Beyond that for certain enterprise corporations, using a "Major.0" is
not allowed because "historically" in the industry a major.0 release
comes with issues and has "compatibility implications". For one OS I
worked on in the past, we specifically chose to make a release "7.1"
instead of "7.0" for that very reason! We did create a 7.0 release, but
it was *purely* an advanced development and limited release (highly
controlled). For that release we had to be compatible with a 5.n release
as well (there was also a couple of 6.n releases). Again the mindset
being Major version number change implies major changes.
Way back in the early days of libvirt, we had exactly this kind of
mess when deciding /when/ to actually make releases. Sometimes we'd
release after a month, sometimes after 3 months, completely arbitrarily
based on whether the chances felt "big enough" to justify a release.
Feature based release schedules are insanity and so we wised up and
adopted the time base release schedule where we release monthly (except
over xmas/new year period).
I venture to suggest that the reasons for switching from feature to
time based release schedules, also apply to version numbers.
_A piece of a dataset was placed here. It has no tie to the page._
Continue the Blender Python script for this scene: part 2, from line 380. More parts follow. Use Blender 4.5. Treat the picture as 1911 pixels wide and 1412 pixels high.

IOW we
should switch to a time based version number change rule, instead of
a feature based version number change rule.
So what I'm suggesting is that we adopt the following rule
- major: bumped for the first release of each year
- minor: bumped for every major release
- micro: bumped for stable branch releases
Rather than wait until next January to adopt this rule, I'd suggest we
pretend that it is January now, and thus switch our next version number
to be 2.0.0, and jump to 3.0.0 in January 2017.
Not against being avant garde with respect to our numbering (after all
it's generally just a number).
If we were to go this way, then I believe we should just start with the
July release being "2.5.0". That way we don't have to "think
harder"
down the road.
John
IOW, over the next 2 years we'll do the following releases off master:
- Jul 1, 2016 - 2.0.0
- Aug 1, 2016 - 2.1.0
- Sep 1, 2016 - 2.2.0
- Oct 1, 2016 - 2.3.0
- Nov 1, 2016 - 2.4.0
- Dec 1, 2016 - 2.5.0
- Jan 15, 2017 - 3.0.0
- Mar 1, 2017 - 3.1.0
- Apr 1, 2017 - 3.2.0
- May 1, 2017 - 3.3.0
- Jun 1, 2017 - 3.4.0
- Jul 1, 2017 - 3.5.0
- Aug 1, 2017 - 3.6.0
- Sep 1, 2017 - 3.7.0
- Oct 1, 2017 - 3.8.0
- Nov 1, 2017 - 3.9.0
- Dec 1, 2017 - 3.10.0
- Jan 15, 2018 - 4.0.0
- Mar 1, 2018 - 4.1.0
- Apr 1, 2018 - 4.2.0
- ....
The stable release branch naming would just use the first major + minor
digit in its name.. eg the stable branch for 2.3.0 would use v2.3-maint
and do stable releases 2.3.1, 2.3.2, 2.3.3, etc.